Following Thursday’s 17-cent price slide, the natural gas futures market was quiet Friday as traders elected to play it safe ahead of the weekend. Bears scored early Friday by carving out a new nine-month low. However, short-covering ensued and succeeded in recouping the day’s losses. The October contract was held to a tight 9.5-cent range Friday, all of which was etched in the first 40 minutes of trading. It closed at $4.483, up a modest 1.2 cents for the session.

Traders polled by NGI Friday admitted to being a little reluctant to throw their hats back into the ring ahead of the weekend and just a day after the release of a record-setting storage refill. According to the Energy Information Administration, working gas in storage increased by 102 Bcf to 2,588 Bcf as of Sept. 12. In addition to being bearish in absolute terms, the triple-digit refill was price-negative because the market was expecting an 85-96 Bcf refill. It was also bearish versus historical comparisons with 69 Bcf being injected during the same week last year, and a five-year average injection of 76 Bcf.

“It could have been a lot worse,” commented Jay Levine of Advest Inc. in New Hampshire of Thursday’s sell-off. “A 102 Bcf injection is the largest injection ever in the month of September… Buyers have been hard-pressed to find any bullish news.”

But despite the undeniably bearish storage and weather situation that exists currently, Levine is hesitant to call for a full-scale sell-off this week. Instead, he points to the uncertainty surrounding the upcoming winter as a potential springboard to higher prices. “Everyone remembers where this market went last winter. It would really take some nerve to continue to sell it before we have a good picture of what temperatures will be like this winter.”

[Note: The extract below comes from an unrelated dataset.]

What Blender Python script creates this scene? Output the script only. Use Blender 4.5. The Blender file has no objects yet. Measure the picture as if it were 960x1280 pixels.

Kyle Cooper of Citigroup agrees on the importance of weather forecasts and points to the increased role of residential and commercial heating demand versus industrial demand as a primary price determinant. “The industrial sector has always provided a quasi-load balancing/storage factor. Since the industrial consumers are typically much more economic-dependent, their demand was sensitive to price and helped bring the supply/demand balance back in line,” he said, referring to industrial buyer’s propensity to buy more at lower prices and less at higher prices. Based on that premise, Cooper expects volatility to reign this winter and suggests that hedgers and speculators put a premium on the quality of the weather forecasts they are watching.